Rep. Scott Garrett, R-N.J., disclosed his plans in comments at the House FSC hearing where Treasury Secretary Timothy Geithner reported to the committee on the first year’s operations of the Financial Stability Oversight Council.

In questioning Geithner at the hearing, Garrett questioned “the reasoning behind spreading the Too-Big-To-Fail doctrine to other parts of our financial system.”

He asked Geithner, “Why is it a good idea for FSOC to designate other firms in other parts of the financial sector as Too-Big-To-Fail as you plan to do in the near future?”

He then asked Geithner, “Why do we want to harden the minds of the marketplace into believing asset management firms, insurance companies and finance companies are Too-Big-To-Fail?

“Why do we want to spread the problems from the banking sector to these new businesses where they will receive cheaper funding in the marketplace and be able to swallow up their less competitive counterparts?” he asked Geithner.

“I believe we should not be doing this,” he told Geithner. “I believe the FSOC should not designate any nonbanks as Too-Big-To-Fail and I plan on introducing legislation next week to remove that authority.”

At an earlier hearing, Garrett called the entire SIFI debate a “charade” and suggested that discussions should center on how to end too big to fail and the moral hazard it poses. 

The FSOC, created by the Dodd-Frank Act, is charged with identifying threats to the financial stability of the United States; promoting market discipline; and responding to emerging risks to the stability of the United States financial system.

Insurers have vehemently opposed designation as so-called “SIFIs.” They said the FSOC wants to use bank-centric metrics to identify non-banks as potentially systemically significant, and that, unlike banks, insurers pose no risks to the financial system.

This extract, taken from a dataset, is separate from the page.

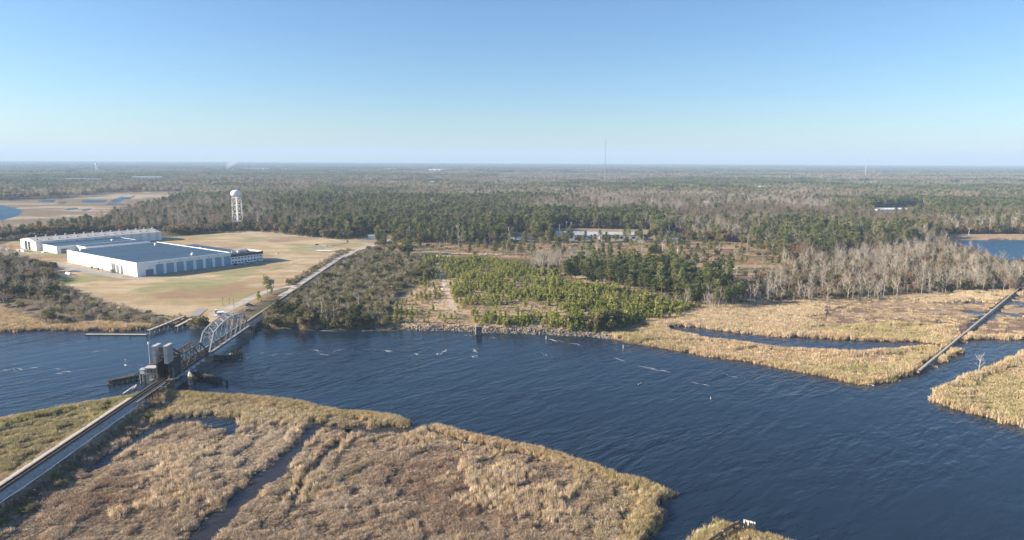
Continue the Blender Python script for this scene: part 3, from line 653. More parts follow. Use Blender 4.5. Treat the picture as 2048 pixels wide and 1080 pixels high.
# signal mast, bridge tender's house, hut on piles
p = G(302, 752, 2); t = thing('mast', 'slim white mast standing beside the counterweights', 'mast', (p[0], p[1], 0))
part('pole', MB().tube((0, 0, -1), (0, 0, 17.0), .2, .14, 8), M['lightgrey'], t); part('lamp_head', MB().tube((0, 0, 17.0), (0, 0, 17.9), .42, .34, 8), M['white'], t); part('platform', MB().box((-.8, -.8, 7.6), (.8, .8, 7.8)), M['redpaint'], t)
p = G(303, 758, 2); t = thing('tender_house', 'small pale operator house with a flat white roof beside the bascule pier', 'house', (p[0] - .3, p[1] + 1.5, 0), HEAD)
part('wall', MB().box((-2.2, -1.8, 4.6), (2.0, 1.8, 7.0)), M['pier'], t); r = part('roof', MB().box((-2.6, -2.2, 7.0), (2.4, 2.2, 7.3)), M['lightgrey'], t)
part('base', MB().box((-3, -2.4, 3.9), (2.9, 2.4, 4.6)), M['pier'], t)
for x in (-1.5, 0.2): f = part('window', MB().box((x, -1.88, 5.2), (x + 1.0, -1.79, 6.5)), M['lightgrey'], t); part('pane', MB().box((x + .12, -1.92, 5.3), (x + .88, -1.87, 6.4)), M['glass'], f)
for x in (-2.4, 2.2):
    for y in (-1.8, 1.8): part('pile', MB().tube((x, y, -2), (x, y, 3.9), .3, n=7), M['timber'], t)
p = G(291, 765, 0); t = thing('hut', 'little white hut raised on dark piles at the end of the timber fender', 'hut', (p[0], p[1], 0), HEAD)
part('wall', MB().box((-1.5, -1.2, 4.3), (1.5, 1.2, 6.3)), M['white'], t); part('roof', MB().box((-1.75, -1.5, 6.3), (1.75, 1.5, 6.5)), M['lightgrey'], t); part('door', MB().box((.2, -1.25, 4.4), (.9, -1.19, 6.0)), M['door'], t)
part('platform', MB().box((-1.9, -1.6, 4.05), (1.9, 1.6, 4.3)), M['timber'], t)
for x in (-1.5, 1.5):
    for y in (-1.2, 1.2): part('pile', MB().tube((x, y, -2), (x, y, 4.05), .24, n=7), M['lightgrey'], t)

# timber fenders
def fender(label, a, b, h, posts, mt, tall=0, wide=2.2):
    a = G(*a, 0); b = G(*b, 0); L = np.hypot(*(b - a)); ang = math.atan2(b[1] - a[1], b[0] - a[0])
    t = thing('timber_fender', label, 'fender', (a[0], a[1], 0), ang)
    for z in (.7, h * .55, h - .25):
        part('wale', MB().box((0, -.22, z - .16), (L, .22, z + .16)), mt, t); 
        if wide > 1: part('wale', MB().box((0, wide - .22, z - .16), (L, wide + .22, z + .16)), mt, t)
    n = posts
    for i in range(n):
        x = L * (i + .3) / n; e = tall if i > n * .68 else 0
        part('pile', MB().tube((x, -.32, -2), (x, -.32, h + .25 + e + random.uniform(-.2, .3)), .26, .22, 7), M['timber'] if mt != M['algae'] or i % 3 else M['algae'], t)
        if i % 2 == 0 and wide > 1: part('pile', MB().tube((x + .4, wide + .3, -2), (x + .4, wide + .3, h + .2 + e + random.uniform(-.2, .3)), .26, .22, 7), M['timber'], t)
    if wide > 1: part('walkway', MB().box((0.3, .3, h - .1), (L * .72, wide - .3, h + .02)), M['paletimber'] if mt == M['algae'] else M['timber'], t)
    return t
fender('weathered timber fender wall reaching out on the upstream side of the bascule pier', (218, 770), (292, 755), 2.0, 14, M['timber'])
fender('mossy green timber fender with upright piles at its far tip, below the truss portal', (412, 720), (484, 716.5), 2.2, 13, M['algae'], 1.3)
fender('dark timber fender slanting downstream from the bascule pier', (384, 752), (438, 768), 2.0, 14, M['timber'])
p = G(387, 750, 0); tag(link('rubble_heap', MB().lathe([(2.6, -.5), (2.2, 1.3), (1.2, 2.5), (.01, 3.0)], 9).mesh('rubble_heap', [M['concrete']]), None, (p[0], p[1], 0)), 'pale yellowish rubble heap where the dark fender meets the pier', 'rubble')
p = G(453, 770, 0); t = thing('dolphin_pile', 'lone dark pile cluster standing in open water below the slanting fender', 'pile', (p[0], p[1], 0))
for i, (dx, dy) in enumerate(((0, 0), (.5, .2), (.15, .5))): part('pile', MB().tube((dx, dy, -2), (dx * .7, dy * .7, 2.0), .3, .27, 8), M['timber'], t)
for lab, a, b in (('longer broken gangway leaning into the water beside the marsh edge', (246, 788), (268, 773)), ('shorter broken gangway leaning into the water beside the hut', (266, 779), (273, 770))):
    a = G(*a, 0); b = G(*b, 1.2); t = thing('broken_gangway', lab, 'gangway', (a[0], a[1], 0)); d = b - a
    part('plank', MB().beam((0, 0, .2), (d[0], d[1], 1.4), .7, .12), M['lightgrey'], t)
    for k in (.25, .6, .95): part('post', MB().tube((d[0] * k, d[1] * k, -1.5), (d[0] * k, d[1] * k, .3 + 1.2 * k), .14, n=6), M['timber'], t)

# ------------------------------------------------------------------ boat ramp and docks
a = G(170, 669.5, 0.3); b = G(293, 669.5, 0.3); t = thing('floating_dock', 'long low floating dock lying along the far reeds', 'dock', (a[0], a[1], 0)); L = b[0] - a[0]
part('pontoon', MB().box((0, 0, -.35), (L, 2.0, .32)), M['timber'], t); part('deck', MB().box((0, -.04, .32), (L, 2.04, .5)), M['paletimber'], t)
for k in (.02, .18, .46, .7, .97): part('guide_pile', MB().tube((L * k, 2.3, -1.5), (L * k, 2.3, 3.4), .2, n=7), M['timber'], t)
def pier_(label, a, b, za, zb, wdt, np_, rail):
    a = G(*a, za); b = G(*b, zb); ang = math.atan2(*(b - a)[::-1]); L = np.hypot(*(b - a)); t = thing('fixed_pier', label, 'pier', (a[0], a[1], 0), ang)
    sl_ = (zb - za) / L
    part('deck', MB().beam((0, 0, za), (L, 0, zb), wdt, .22), M['paletimber'], t)
    for s in (-1, 1): part('stringer', MB().beam((0, s * wdt * .42, za - .35), (L, s * wdt * .42, zb - .35), .25, .5), M['timber'], t)
    for i in range(np_):
        x = L * i / max(1, np_ - 1) * .97; z = za + sl_ * x
        part('cap', MB().box((x - .15, -wdt * .6, z - .85), (x + .15, wdt * .6, z - .6)), M['timber'], t)
        for s in (-1, 1): part('pile', MB().tube((x, s * wdt * .5, -2), (x, s * wdt * .5, z + (.9 if rail else -.2)), .18, n=7), M['paletimber' if s < 0 else 'timber'], t)
    if rail:
        for s in (-1, 1): part('hand_rail', MB().beam((0, s * wdt * .5, za + 1.0), (L, s * wdt * .5, zb + 1.0), .1), M['paletimber'], t)
    return t
pier_('long pale timber pier with handrails running from the dock up to the boat ramp', (296, 661), (368, 632), 2.4, 2.9, 2.4, 9, True)
pier_('short plain timber pier beside the dark round tree', (352, 653), (382, 638), 2.2, 2.7, 2.0, 4, False)
a = [G(*q, 2.5) for q in ((372, 634), (398, 633), (416, 618), (404, 616.5), (392, 618))]
flat('boat_ramp', a, 2.75, M['apron'])
p = G(433, 627, 2.6); t = thing('portable_toilet', 'green portable toilet beside the gravel turnaround', 'portable toilet', (p[0], p[1], tz(*p)), .5)
part('cabin', MB().box((-.75, -.75, 0), (.75, .75, 2.4)), M['toilet'], t); part('roof', MB().box((-.85, -.85, 2.4), (.85, .85, 2.65)), M['white'], t); part('door', MB().box((-.5, -.79, .15), (.5, -.74, 2.2)), M['door'], t)
p = G(441, 630, 2.6); t = thing('shed', 'low grey shed with a pale roof beside the portable toilet', 'shed', (p[0], p[1], tz(*p)), .3)
part('wall', MB().box((-1.8, -1.3, 0), (1.8, 1.3, 2.0)), M['lightgrey'], t); part('roof', MB().box((-2.1, -1.6, 2.0), (2.1, 1.6, 2.25)), M['white'], t); part('door', MB().box((-.5, -1.35, .05), (.5, -1.29, 1.8)), M['doordark'], t)
for lab, q, h in (('thin timber pole standing just behind the truss top', (468, 618), 7), ('thin pole at the grass edge by the boat ramp', (446, 612), 6), ('short leaning pole at the corner of the gravel turnaround', (459, 608), 4.5)):
    p = G(*q, 2.6); t = thing('pole', lab, 'pole', (p[0], p[1], tz(*p))); part('shaft', MB().tube((0, 0, -.5), (0, 0, h), .14, .1, 7), M['pinebark'], t); part('crossarm', MB().box((-.7, -.08, h - .8), (.7, .08, h - .6)), M['pinebark'], t)
p = G(543, 577, 2.6); t = thing('signboard', 'grey signboard on posts behind the lone tall pine', 'sign', (p[0], p[1], tz(*p)), .5)
part('panel', MB().box((-2.2, -.12, 3.6), (2.2, .12, 6.8)), M['doordark'], t)
for x in (-1.5, 1.5): part('post', MB().tube((x, .25, -.5), (x, .25, 6.4), .14, n=7), M['timber'], t)

# ------------------------------------------------------------------ vehicles
def car(label, p, rot, paint, cat='car', group=None, tall=0.0):
    t = thing('parked_car', label, cat, (p[0], p[1], tz(*p) + .02), rot, group)
    body = MB(); prof = [(-2.2, .45), (-2.25, .85), (-2.0, 1.0 + tall * .3), (1.0, 1.0), (2.1, .85), (2.25, .6), (2.15, .4)]; n = len(prof)
    for s in (-.88, .88): body.v += [(x, s, z) for x, z in prof]
    body.f += [tuple(range(n)), tuple(range(2 * n - 1, n - 1, -1))] + [((i + 1) % n, i, n + i, n + (i + 1) % n) for i in range(n)]; body.m += [0] * (n + 2)
    part('body', body, paint, t)
    def cabin(x0, x1, x2, x3, z0, z1, w0, w1):
        m = MB(); m.v += [(x0, -w0, z0), (x3, -w0, z0), (x3, w0, z0), (x0, w0, z0), (x1, -w1, z1), (x2, -w1, z1), (x2, w1, z1), (x1, w1, z1)]
        m.f += [(4, 5, 6, 7), (0, 1, 5, 4), (1, 2, 6, 5), (2, 3, 7, 6), (3, 0, 4, 7)]; m.m += [0] * 5; return m
    part('window', cabin(-1.95, -1.5, .35, 1.05, .98, 1.45 + tall, .8, .68), M['glass'], t)
    part('roof', MB().box((-1.5, -.66, 1.45 + tall), (.36, .66, 1.52 + tall)), paint, t)
    for x in (-1.4, 1.4):
        for s in (-1, 1): part('wheel', MB().tube((x, s * .72, .34), (x, s * .94, .34), .34, n=10), M['tyre'], t)
    for s in (-.6, .6): part('headlight', MB().box((2.18, s - .18, .62), (2.27, s + .18, .78)), M['white'], t)
    return t
black = mat('black_car_paint', (.02, .022, .028), None, 1, .3, spec=.6); silverp = mat('silver_car_paint', (.45, .46, .48), None, 1, .3, .4); whitep = mat('white_car_paint', (.7, .7, .7), None, 1, .35); bluep = mat('blue_car_paint', (.05, .09, .2), None, 1, .3, spec=.6)
car('black tall car parked on the gravel road edge nearer the lone pine', G(498, 611, 2.6), .9, black, tall=.3)
car('silver car parked beside the gravel road between the black car and the truss', G(497, 621, 2.6), .5, silverp)
car('dark blue car parked on the sandy lane beneath the pines', G(813, 508.5, 2.6), .1, bluep)

# ------------------------------------------------------------------ the factory
A0 = (-311.2, 566.87); FA = 0.937
def loc(a, b): return (A0[0] + a * math.cos(FA) - b * math.sin(FA), A0[1] + a * math.sin(FA) + b * math.cos(FA))
GZ = 2.5
def fthing(name, label, cat, a, b, z=GZ, group=None): return thing(name, label, cat, (*loc(a, b), z), FA, group)
flat('concrete_apron', [loc(*q) for q in ((-3, -11), (88, -11), (128, -9), (128, 6), (86, 2), (-2, 4), (-4, 90), (-8, 150), (-22, 152), (-19, 60), (-12, 0))], GZ + .09, M['apron'])
W = fthing('warehouse', 'huge white warehouse with dark flat roof and eight tall grey roller doors', 'warehouse', 0, 0)
LW, DW, HWALL = 85.1, 134.5, 11.6
doors = [(548, 640, .45)] + [(a, b, .74) for a, b in ((670, 762), (795, 884), (917, 1002), (1033, 1115), (1150, 1230), (1263, 1342), (1374, 1452), (1480, 1558))]
def s_of(u):
    t_ = (u - 445) / (1563 - 445.); Y0, Y1 = 566.9, 635.4; return LW * t_ * Y0 / (Y1 - t_ * (Y1 - Y0))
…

For example, MetLife is in the process of selling its bank to GE Capital out of concern that keeping the bank will make it more likely that it will be designated a SIFI and therefore subject to both state and federal regulation.

“At this time we do not have any language available nor do we have any information regarding cosponsors,” said a spokesman for Garrett. More information will be forthcoming next week, he said. 

The American Enterprise Institute, the conservative think tank, has taken a dim view of the SIFI designation, as have some Republican lawmakers.

If, as expected, the FSOC goes forward with its SIFI designations this year, “the entire financial services industry will be set on a course toward domination by a few large firms that have been chosen for special government attention,” wrote Peter Wallison, AEI fellow in financial policy studies in April. 

“If the Fed declares, for example, that finance companies must hold more capital, it will raise the costs of these firms in their competition with banks,” Wallison warned. “If the Fed waves its wand and decides that insurers must increase their liquidity, it will change their investment performance in comparison with mutual funds or pension funds.”

Garrett is the second most powerful member of the House FSC, serving as chairman of its key Capital Markets Subcommittee.

The legislation is likely to run into strong opposition. The insurance industry vehemently opposes a SIFI designation, but does want the Federal Insurance Office, also created by DFA, to help its members negotiate trade agreements with foreign countries on favorable terms.

The industry also opposes having to provide financial information to another agency within Treasury created by DFA, the Office of Financial Research.

However, in a report released last Friday, the OFR argued that the insurance industry is “an important locus of contingent exposure,” and cited gaps in the financial data currently compiled by the industry, as well as the National Association of Insurance Commissioners.

The report said there is a dire need to gather even more data, either from the NAIC or from the companies themselves. It has the authority to ask for that data.

In general, “These [data] gaps underscore once again the need for a more comprehensive picture of the financial system,” the OFR report said.

“The failure of supervisors to foresee the 2007–2009 crisis, despite an elaborate combination of aggregate analysis, regular examinations, and continuous monitoring at the largest commercial and investment banks, illustrates the need for further investment and research to improve the information sources that they have available to monitor financial stability,” the report concluded.